Kvaratskhelia is 23 but already a leader. “Sometimes he speaks in the dressing room and on the pitch he is an amazing player,” says Kashia. “When I play against him in the training I sometimes waste my time trying to catch him. It never works. He is very quick and often just roasts me. He has a good mentality and his generation has a lot more belief than we did. We didn’t have so many characters in the dressing room.”

Kashia says he remembers Sagnol from the former defender’s playing days with France and talks to the coach about that – and other things. When Georgia were preparing to play Greece Sagnol was an oasis of calm in the middle of the storm.

“As we went out to play that game we knew that we had the whole country on our shoulders,” says Kashia. “If we had lost, what were they gonna say? The people would criticise you. With him, though, that feeling completely went. He approached the game like no one else had. He managed to remove the pressure and make us feel free.”

Kashia has been with Slovan for three years, having played for Dinamo Tbilisi, Vitesse, San José Earthquakes and Lokomotiv Tbilisi. Growing up, he fell in love with English football, supporting Manchester United and having Roy Keane as his idol.

“I cried at home when England lost against Argentina [in 1998],” he says.
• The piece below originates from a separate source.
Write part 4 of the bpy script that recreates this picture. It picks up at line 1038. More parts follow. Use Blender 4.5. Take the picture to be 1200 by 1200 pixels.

His father encouraged him to play rugby but Kashia was saved by his older brother, who had started playing football. Kashia liked what he saw and joined him. “Without my brother I would have been a rugby player with broken nose and ears,” he says.

They spent a lot of time playing football in the streets of Tbilisi. “Those were the days,” he says. “Around year 2000 we didn’t have electricity all the time in Georgia. It would be like 12 in the afternoon and they cut it until 6pm. What would you do for six hours? We were outside playing football in the streets and trying to win prizes like yoghurt, Fanta, Coca-Cola or a Snickers bar. My knees were bleeding all over the place as we were playing on and falling on tarmac.”
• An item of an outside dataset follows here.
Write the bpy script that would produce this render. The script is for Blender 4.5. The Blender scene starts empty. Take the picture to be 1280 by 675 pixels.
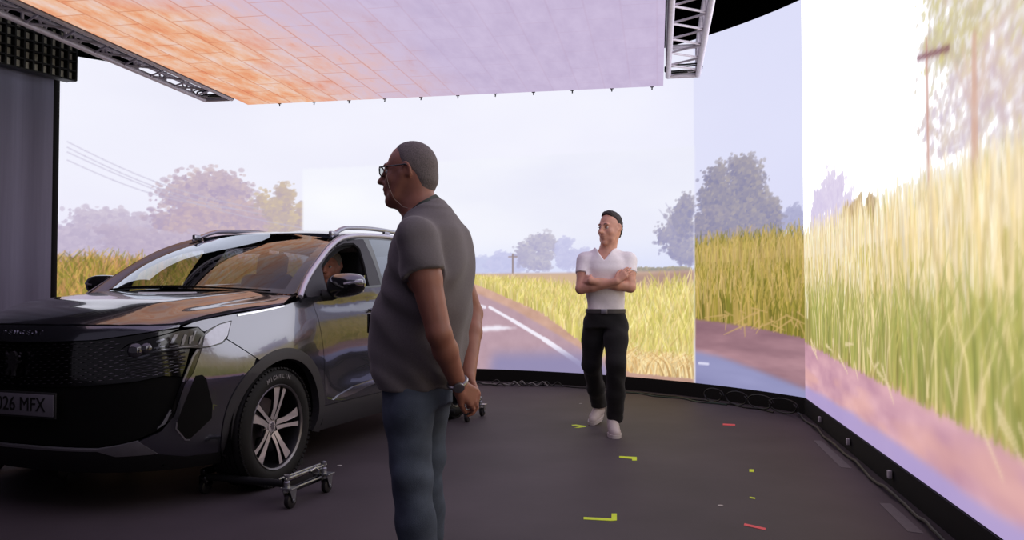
import bpy, bmesh, math, random
import numpy as np
from mathutils import Vector, Matrix

random.seed(7)
rng = np.random.default_rng(7)
scene = bpy.context.scene
COL = scene.collection
PI = math.pi

# ------------------------------------------------------------------ camera, world, exposure
EYE = 1.125
FPX = 1000.0
PITCH = math.atan(27.5 / FPX)
cam_d = bpy.data.cameras.new('camera')
cam_d.sensor_width = 36.0
cam_d.lens = 36.0 * FPX / 1280.0
cam = bpy.data.objects.new('camera', cam_d)
COL.objects.link(cam)
cam.location = (0, 0, EYE)
cam.rotation_euler = (PI / 2 + PITCH, 0, 0)
scene.camera = cam

world = bpy.data.worlds.new('studio_ambient')
scene.world = world
world.use_nodes = True
world.node_tree.nodes['Background'].inputs[0].default_value = (0.86, 0.80, 1.0, 1)
world.node_tree.nodes['Background'].inputs[1].default_value = 0.12

scene.view_settings.view_transform = 'Standard'
scene.view_settings.look = 'None'
scene.view_settings.exposure = 0.0
scene.view_settings.gamma = 1.0
scene.view_settings.use_curve_mapping = False
scene.cycles.max_bounces = 8
scene.cycles.transparent_max_bounces = 12
scene.cycles.caustics_reflective = False
scene.cycles.caustics_refractive = False
scene.cycles.sample_clamp_indirect = 4.0
scene.cycles.use_denoising = True

# ------------------------------------------------------------------ helpers
def lin(c):
    c = np.asarray(c, float)
    if c.max() > 1.5: c = c / 255.0
    return np.where(c <= 0.04045, c / 12.92, ((c + 0.055) / 1.055) ** 2.4)

MATS = {}
def mat(name, rgb, rough=0.5, metal=0.0, spec=0.5, coat=0.0, noise=0.12, scale=30.0, bump=0.0, bscale=None, stretch=None, coat_rough=0.03, sss=0.0, sheen=0.0):
    """principled material with procedural noise in colour (and bump)"""
    if name in MATS: return MATS[name]
    m = bpy.data.materials.new(name); MATS[name] = m
    m.use_nodes = True
    nt = m.node_tree; b = nt.nodes['Principled BSDF']
    c = lin(rgb)
    tc = nt.nodes.new('ShaderNodeTexCoord')
    src = tc.outputs['Object']
    if stretch:
        mp = nt.nodes.new('ShaderNodeMapping'); mp.inputs['Scale'].default_value = stretch
        nt.links.new(src, mp.inputs[0]); src = mp.outputs[0]
    nz = nt.nodes.new('ShaderNodeTexNoise'); nz.inputs['Scale'].default_value = scale; nz.inputs['Detail'].default_value = 4
    nt.links.new(src, nz.inputs['Vector'])
    cr = nt.nodes.new('ShaderNodeValToRGB')
    cr.color_ramp.elements[0].position = 0.3; cr.color_ramp.elements[1].position = 0.7
    cr.color_ramp.elements[0].color = (*np.clip(c * (1 - noise), 0, 1), 1)
    cr.color_ramp.elements[1].color = (*np.clip(c * (1 + noise), 0, 1), 1)
    nt.links.new(nz.outputs['Fac'], cr.inputs[0]); nt.links.new(cr.outputs[0], b.inputs['Base Color'])
    b.inputs['Roughness'].default_value = rough
    b.inputs['Metallic'].default_value = metal
    b.inputs['Specular IOR Level'].default_value = spec
    b.inputs['Coat Weight'].default_value = coat
    b.inputs['Coat Roughness'].default_value = coat_rough
    if sheen: b.inputs['Sheen Weight'].default_value = sheen
    if sss:
        b.inputs['Subsurface Weight'].default_value = sss
        b.inputs['Subsurface Radius'].default_value = (0.012, 0.005, 0.003)
        b.inputs['Subsurface Scale'].default_value = 1.0
    if bump:
        bn = nt.nodes.new('ShaderNodeTexNoise'); bn.inputs['Scale'].default_value = bscale or scale * 4; bn.inputs['Detail'].default_value = 3
        nt.links.new(src, bn.inputs['Vector'])
        bp = nt.nodes.new('ShaderNodeBump'); bp.inputs['Strength'].default_value = bump; bp.inputs['Distance'].default_value = 0.004
        nt.links.new(bn.outputs['Fac'], bp.inputs['Height']); nt.links.new(bp.outputs[0], b.inputs['Normal'])
    return m

def link(name, me, m=None, parent=None):
    o = bpy.data.objects.new(name, me); COL.objects.link(o)
    if m is not None and me is not None: me.materials.append(m)
    if parent is not None: o.parent = parent
    return o

def mesh(name, v, f, m, parent=None, smooth=True, auto=None):
    me = bpy.data.meshes.new(name)
    me.from_pydata([tuple(p) for p in v], [], f); me.update()
    if smooth: me.shade_smooth()
    if auto is not None: me.set_sharp_from_angle(angle=math.radians(auto))
    return link(name, me, m, parent)

def tag(o, label=None, cat=None, group=None, kind=None):
    if label: o['label'] = label
    if cat: o['category'] = cat
    if group: o['group'] = group
    if kind: o['kind'] = kind
    return o

def empty(name, loc=(0, 0, 0), rz=0.0):
    o = bpy.data.objects.new(name, None); COL.objects.link(o)
    o.location = loc; o.rotation_euler = (0, 0, rz); o.empty_display_size = 0.1
    return o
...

Kashia came through the Dinamo Tbilisi youth setup into the first team, where he was appointed captain at 22 before moving abroad. A true leader, he has been a captain in every side he has played for. Off the pitch he enjoys drinking coffee, talking about football – and listening to podcasts.

Interactive

He has quit social media and gets most of his news from podcasts – and one in particular. “I like to talk about football or people talking about football so when I wake up I start with Guardian Football Weekly,” he says. Music-wise he is into Mac Miller and Kanye West. He also has a tattoo of John Lennon on one of his arms. “It’s very special,” he says. “My daughter makes fun of it because she thinks it is Harry Potter. My teammates think that as well. Most of them are young and they don’t know who John Lennon is so they also thought I was a Harry Potter fan, which I am not.”

The tattoo of the Beatle reminds him of his father, who has died. He was a big Lennon fan. “When we didn’t have electricity at home, he told me to listen to some songs, as we had a stereo with a cassette and batteries. I hated it. Then he started talking to me about Paul McCartney, the Beatles … I really got to love it. I know that if I put it on in the dressing room I’ll get pants and socks thrown at me.” After explaining where his love for the Beatles came from in a Uefa YouTube video, though, his teammates stopped making fun of the tattoo.

Now Kashia plans to get two new tattoos – one inspired by Bratislava and a second of the Euro 2024 logo. He is keen to stress that the Georgia team are very patriotic. “Georgians love our country more than our families. We want to show off our country, talk about it. We are passionate about it. That’s also myself: when I represent my country, it’s the proudest moment for me and my family. I know I have to fight for my country and then it’s easy to motivate yourself.”